Why does the compiler parse a floating point number in a source file differently than at runtime?


I've been working on some Rust projects lately to learn the language and have some fun. I am writing something similar to libconfig in Rust, using the peg crate to generate my parser.

For the last hour, I've been fighting with a weird bug where some values that were parsed from a sample config file didn't compare equal to the expected values.

Ultimately, I narrowed down the bug to this:

fn main() {
    let my_flt = "10.4e-5".parse::<f32>().unwrap();
    let other_flt = 10.4e-5;
    println!("{} == {} -> {}", my_flt, other_flt, my_flt == other_flt);
}

Surprisingly, this prints:

0.000104 == 0.000104 -> false

See it in the playground

Now, I know this has to be something related to the old infamous floating point precision issues.
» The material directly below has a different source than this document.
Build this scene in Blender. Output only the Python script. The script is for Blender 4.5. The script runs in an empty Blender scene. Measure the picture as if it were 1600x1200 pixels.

I know that even though two floats might look the same when printed, they can compare differently for various reasons, but I would have guessed that getting a float from parse::<f32>("X") would be equivalent to explicitly declaring and initializing a float to X. Clearly, I'm mistaken, but why?

After all, if I declare and initialize a float to X, internally, the compiler will have to do the same job as parse() when generating the final executable.

Why does the compiler parse the float X in the source file in a different way from the runtime parse::<f32>() function? Shouldn't this be consistent? I'm having such a hard time getting this over with!


Solution

  • Note that the OP's specific example no longer fails (tested in Rust 1.31.0)


    It's a known issue that the standard library and the rustc lexer parse floating point values differently.

    The standard library ultimately calls down to from_str_radix, and you can see the implementation there. I'm not sure exactly where the compilers version of parsing floating-pint literals takes place, but this comment indicates it leverages LLVM:

    The compiler uses LLVM to parse literals and we can’t quite depend on LLVM for our standard library.